Wie ungebrochen die Dynamik bei der Entwicklung von Automotive Ethernet ist, zeigt sich auch daran, dass immer wieder neue Arbeitsgruppen (Tech Committees, TC) bei der Open Alliance entstehen. So beschäftigt sich das TC18 mit dem sogenannten Remote Control Protocol (RCP), das wesentlich dazu beitragen soll, die Intelligenz auch von Peripheriegeräten zu zentralisieren. Konkret sollen mit eigener Software ausgestattete MCUs zur Steuerung etwa von Sensoren und Aktoren (Fensterheber, Scheibenwischer o. Ä.) durch einfache Bridges ersetzt werden und die Steuerungsintelligenz nur noch als virtuelle ECU auf einem zentralen Rechner laufen. Das spart nicht nur Kosten bei der Hardware, sondern ermöglicht zudem effizientere und flexiblere Software-Lösungen. Neben einem eigenen RCP-Themenschwerpunkt auf der Konferenz gab es in der begleitenden Ausstellung auch bereits mehrere Proof of Concepts für RCP-Anwendungen zu sehen. Mit dem Thema Switches wiederum befasst sich das frisch gegründete TC19, dessen Fokus auf der Entwicklung von Software für das Management und die Konfiguration von Automotive Ethernet Switches liegt.
Weitere Themenschwerpunkte auf dem Automotive Ethernet Congress waren u. a. die 10-Mbit-Ethernet-Variante 10Base-T1s, zeitkritische TSN-Netze, Safety- und Security-Lösungen sowie neue Entwicklungen auf PHY- und Kabel-Ebene.
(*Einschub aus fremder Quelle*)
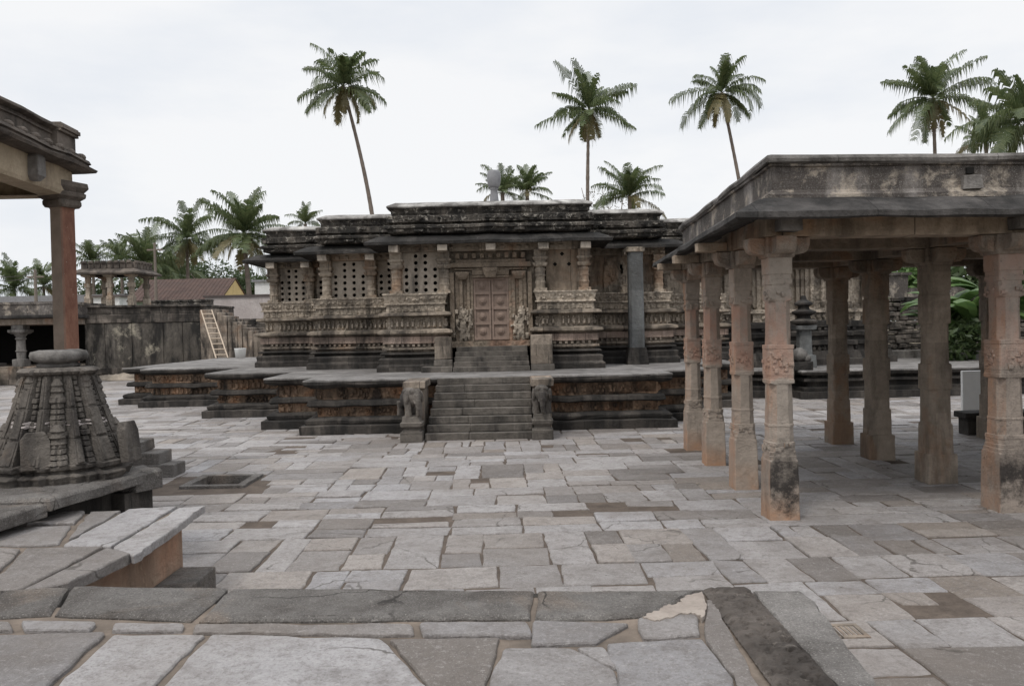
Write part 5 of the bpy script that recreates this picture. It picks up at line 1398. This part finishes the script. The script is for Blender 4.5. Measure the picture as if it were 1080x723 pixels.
def leafcloud(mb, c, rad, n, size, rr, mi=0):
    c = Vector(c)
    for i in range(n):
        while True:
            v = Vector((rr.uniform(-1, 1), rr.uniform(-1, 1), rr.uniform(-1, 1)))
            if .25 < v.length < 1: break
        if rr.random() < .5: v = v.normalized() * rr.uniform(.75, 1.08)
        p = c + Vector((v.x * rad[0], v.y * rad[1], v.z * rad[2]))
        a = Vector((rr.gauss(0, 1), rr.gauss(0, 1), rr.gauss(0, .7))).normalized(); b = a.orthogonal().normalized(); b.rotate(Matrix.Rotation(rr.uniform(0, 6), 3, a))
        s_ = size * rr.uniform(.6, 1.4)
        mb.add([p - a * s_, p + b * s_ * .42, p + a * s_, p - b * s_ * .42], [(0, 1, 2, 3)], mi)
def tree(x, y, h, r, label, seed, mat='leaf', clumps=14, per=260, size=.22, bare=False, group='trees beyond the walls'):
    rr = random.Random(seed)
    o = thing('broadleaf_tree', label, 'tree', (x, y, 0), group)
    mb = MB(); mb.tube([(x, y, 0), (x + .1, y, h * .3), (x, y, h * .6)], [.3, .22, .12], 8)
    for k in range(7):
        a = rr.uniform(0, 6.28); mb.tube([(x, y, h * rr.uniform(.35, .55)), (x + r * .5 * math.cos(a), y + r * .5 * math.sin(a), h * .72), (x + r * .8 * math.cos(a), y + r * .8 * math.sin(a), h * rr.uniform(.75, .95))], [.1, .06, .02], 6)
    mb.build('trunk', 'bark', o, smooth=True)
    cr = MB()
    for k in range(clumps):
        a = rr.uniform(0, 6.28); q = r * math.sqrt(rr.random()) * .85; zz = h * rr.uniform(.5, .93)
        s_ = r * rr.uniform(.28, .48)
        leafcloud(cr, (x + q * math.cos(a), y + q * math.sin(a), zz), (s_, s_, s_ * .75), per, size, rr)
    cr.build('crown', mat, o)
def tree_px(px, pytop, Y, r, label, seed, **k):
    p = at(px, pytop, Y); tree(p.x, p.y, p.z, r, label, seed, **k)
tree_px(232, 274, 104, 5.0, 'dark green broadleaf tree rising over the tiled house roof', 21)
tree_px(268, 288, 99, 3.4, 'small bush like tree between the yellow gable and the temple', 22)
tree_px(200, 272, 110, 5.0, 'rounded green tree behind the ridge of the tiled house', 26)
tree_px(112, 290, 100, 4.6, 'hazy green tree mass seen through the kiosk pillars', 23)
tree_px(160, 270, 105, 5.0, 'dark undergrowth tree at the foot of the low palms', 27)
tree_px(640, 186, 65, 2.6, 'leafless grey twiggy tree above the temple roof beside the palm trunk', 24, mat='greyleaf', clumps=10, per=110, size=.1)
tree_px(952, 277, 46, 3.2, 'light green tree crown over the parapet of the rubble wall', 25, mat='banana', size=.2)
tree_px(1075, 262, 42, 3.6, 'dark tree behind the banana plants by the pavilion', 28)
def banana(x, y, h, label, seed):
    rr = random.Random(seed)
    o = thing('banana_plant', label, 'banana plant', (x, y, 0), 'banana plants by the rubble wall')
    mb = MB(); mb.tube([(x, y, 0), (x + .05, y, h * .6)], [.16, .1], 8); mb.build('stem', 'banana', o, smooth=True)
    mb = MB()
    for i in range(11):
        az = i * 2.4 + rr.uniform(-.3, .3); e = math.radians(rr.uniform(35, 80)); p = Vector((x, y, h * rr.uniform(.45, .62))); L = h * rr.uniform(.42, .6); K = 10
        s_ = Vector((-math.sin(az), math.cos(az), 0)); prev = None
        for k in range(K + 1):
            t = k / K; w = .03 + .3 * math.sin(PI * min(1, t * 1.02)) ** .7
            if t > .97: w = .02
            a, b, c = p - s_ * w + Vector((0, 0, -w * .35)), p, p + s_ * w + Vector((0, 0, -w * .35))
            if prev: mb.add([prev[0], a, b, prev[1], prev[1], b, c, prev[2]], [(0, 1, 2, 3), (4, 5, 6, 7)])
            prev = (a, b, c)
            p = p + Vector((math.cos(az) * math.cos(e), math.sin(az) * math.cos(e), math.sin(e))) * (L / K); e -= .17
    mb.build('leaves', 'banana', o)
for i, (px, Y, h, lab) in enumerate(((1008, 30.5, 4.6, 'tall banana plant left of the carved pavilion column'), (1024, 29.4, 4.3, 'bright banana plant nearest the white board'), (1044, 30.2, 4.9, 'banana plant mostly hidden behind the carved column'), (992, 31.0, 3.4, 'short banana plant beside the plain grey column'), (1070, 29, 4.4, 'banana plant at the edge behind the pavilion'))):
    p = at(px, 350, Y); banana(p.x, Y, h, lab, 40 + i)
for i, (px, Y, lab) in enumerate(((1012, 28.8, 'low leafy shrub under the tall banana plant'), (1032, 28.2, 'low dark shrub right behind the white board'))):
    p = at(px, 372, Y); rr = random.Random(i); mb = MB()
    for k in range(6): leafcloud(mb, (p.x + rr.uniform(-.7, .7), Y + rr.uniform(-.4, .4), .9 + rr.uniform(.2, 1.0)), (.5, .4, .4), 90, .14, rr)
    tag(mb.build('shrub', 'leaf'), lab, 'shrub', 'shrubs by the rubble wall')

# ------------------------------------------------------------------ sky, sun, colour management
w = bpy.data.worlds.new('World'); scene.world = w; w.use_nodes = True
t = w.node_tree; bg = t.nodes['Background']
SUN_EL, SUN_AZ = math.radians(56), math.radians(-146)      # azimuth from +Y towards +X
sky = t.nodes.new('ShaderNodeTexSky'); sky.sky_type = 'NISHITA'; sky.sun_disc = False
sky.sun_elevation = SUN_EL; sky.sun_rotation = SUN_AZ; sky.dust_density = 2.0
tc = t.nodes.new('ShaderNodeTexCoord')
mp = t.nodes.new('ShaderNodeMapping'); mp.inputs['Scale'].default_value = (1.0, 1.0, 3.2); t.links.new(tc.outputs['Generated'], mp.inputs[0])
nz = t.nodes.new('ShaderNodeTexNoise'); nz.inputs['Scale'].default_value = 1.7; nz.inputs['Detail'].default_value = 7; nz.inputs['Roughness'].default_value = .55
t.links.new(mp.outputs[0], nz.inputs['Vector'])
rp = t.nodes.new('ShaderNodeValToRGB')
rp.color_ramp.elements[0].position = .3; rp.color_ramp.elements[0].color = (7.4, 7.95, 8.8, 1)
rp.color_ramp.elements[1].position = .6; rp.color_ramp.elements[1].color = (9.75, 9.8, 9.9, 1)
t.links.new(nz.outputs['Fac'], rp.inputs[0])
mx = t.nodes.new('ShaderNodeMix'); mx.data_type = 'RGBA'; mx.inputs[0].default_value = .93
t.links.new(sky.outputs[0], mx.inputs[6]); t.links.new(rp.outputs[0], mx.inputs[7])
sx = t.nodes.new('ShaderNodeSeparateXYZ'); t.links.new(tc.outputs['Generated'], sx.inputs[0])
mr = t.nodes.new('ShaderNodeMapRange'); mr.interpolation_type = 'SMOOTHSTEP'
for k_, v_ in (('From Min', .38), ('From Max', .95), ('To Min', 1.0), ('To Max', 2.1)): mr.inputs[k_].default_value = v_
t.links.new(sx.outputs[2], mr.inputs['Value'])
vm = t.nodes.new('ShaderNodeVectorMath'); vm.operation = 'SCALE'
t.links.new(mx.outputs[2], vm.inputs[0]); t.links.new(mr.outputs[0], vm.inputs['Scale'])
t.links.new(vm.outputs[0], bg.inputs['Color']); bg.inputs['Strength'].default_value = .1
sl = bpy.data.lights.new('sun', 'SUN'); sl.energy = 1.6; sl.angle = math.radians(11); sl.color = (1, .955, .89)
so = bpy.data.objects.new('sun', sl); COL.objects.link(so)
sd = Vector((math.cos(SUN_EL) * math.sin(SUN_AZ), math.cos(SUN_EL) * math.cos(SUN_AZ), math.sin(SUN_EL)))
so.rotation_euler = sd.to_track_quat('Z', 'Y').to_euler()
vs_ = scene.view_settings
vs_.view_transform = 'Standard'; vs_.look = 'None'; vs_.exposure = 0.0; vs_.gamma = 1.0; vs_.use_curve_mapping = False
scene.cycles.max_bounces = 6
In begleitenden Workshops gab es zudem konkrete Hilfestellungen für verbesserte Validierungsprozesse bei TSN-basierten Systemen innerhalb zonaler Architekturen sowie für den Einsatz von Glasfaserverbindungen in Multi-Gig-Netzwerken. Eine Premiere feierte die SOME/IP Master Class von Technica zum Kongressauftakt: Einen ganzen Tag ging es nur um die Grundlagen und Feinheiten einer serviceorientierten Kommunikation im Fahrzeug. Und obwohl diese Middleware eigentlich inzwischen ein etablierter Standard ist, bewiesen die vielen Fragen der Teilnehmer, dass es bei ihrer praktischen Anwendung immer noch großen Beratungsbedarf gibt.
Eines ist also schon sicher: Auch auf dem nächsten für Ende März 2026 in München geplanten Automotive Ethernet Congress wird es wieder viel zu diskutieren geben.